Non entro nello specifico (chi vuole, può guardarsi i video di Mullin che, a parte quelli sulla terra piatta, sono piuttosto interessanti), ma mi pare evidente che un ingegnere non rischia la propria reputazione se non ha una motivazione cogente per farlo. E siccome non intendo fare il complottista, a mio modesto avviso Mullin è proprio l’espressione di questa profonda nevrosi, di questo conflitto che scaturisce dal fallimento del razionalismo che ha portato l’uomo alla rovina e che, paradossalmente, genera al proprio interno istanze logiche che sfidano la logica come, ad esempio, cercando di dimostrare che la terra è un disco piatto ma che, allo stesso tempo, pongono domande talmente scomode da minacciare il crollo di tutto il sistema (come quelle che Mullin pone riguardo ai voli spaziali, ad esempio).

Ho portato l’esempio di Brian Mullin per via del fatto che, trattandosi di un ingegnere, è capace di costruire ragionamenti, almeno in apparenza, molto solidi. Tuttavia, sono sempre più numerosi i documenti rinvenibili in rete che intendono ribaltare completamente la lettura storica e scientifica dei fatti che abbiamo appreso a scuola fornendo, di converso, prospettive del tutto diverse e opposte alla narrazione convenzionale.

Sul piano storico, ad esempio, un autentico gigante è Mauro Biglino il quale, senza alcuna forzatura, ma limitandosi a una lettura testuale, ha fatto a pezzi la bibbia, dimostrando che quel libro NON parla di “dio”. Anche qui, purtroppo, l’autore non ha resistito o non ha voluto limitare la propria indagine all’aspetto appena detto, ma s’è spinto oltre, verso un’ipotesi aliena che personalmente non condivido. Si tratta, però, di un discorso che ci porterebbe fuori tema.

Il problema centrale resta il fallimento del razionalismo e le conseguenze davvero drammatiche che questo tracollo ha avuto per ciascuno di noi e per l’Eggregora umana. Infatti, a ben guardare, non esiste luogo nel quale possiamo trovare salvezza e riscatto perché “dio” è morto e la tecnologia, dopo avere ucciso noi e portato il pianeta alla rovina, s’è dimostrata incapace di portarci via da qui. Sino a che restiamo legati a una forma fisica, non possiamo abbandonare la superficie del pianeta terra, né volando, né scavando e chi afferma il contrario è un pazzo, oppure è in malafede.
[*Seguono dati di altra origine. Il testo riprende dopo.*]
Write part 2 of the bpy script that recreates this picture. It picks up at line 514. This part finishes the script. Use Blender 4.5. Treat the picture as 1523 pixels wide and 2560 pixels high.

La vera dimensione del problema non ha nulla a che vedere con la tecnologia. Non abbiamo bisogno di più tecnologia, semmai il contrario. Non ha senso profondere sforzi per la ricerca tecnologica, anzi, questo non fa che aggravare vieppiù una situazione già disperata. Ciò che serve è ricerca filosofica! Ciò che serve è un nuovo paradigma percettivo il quale ci permetta di andare oltre questo piano di realtà che, ormai, ha dato tutto ciò che poteva dare.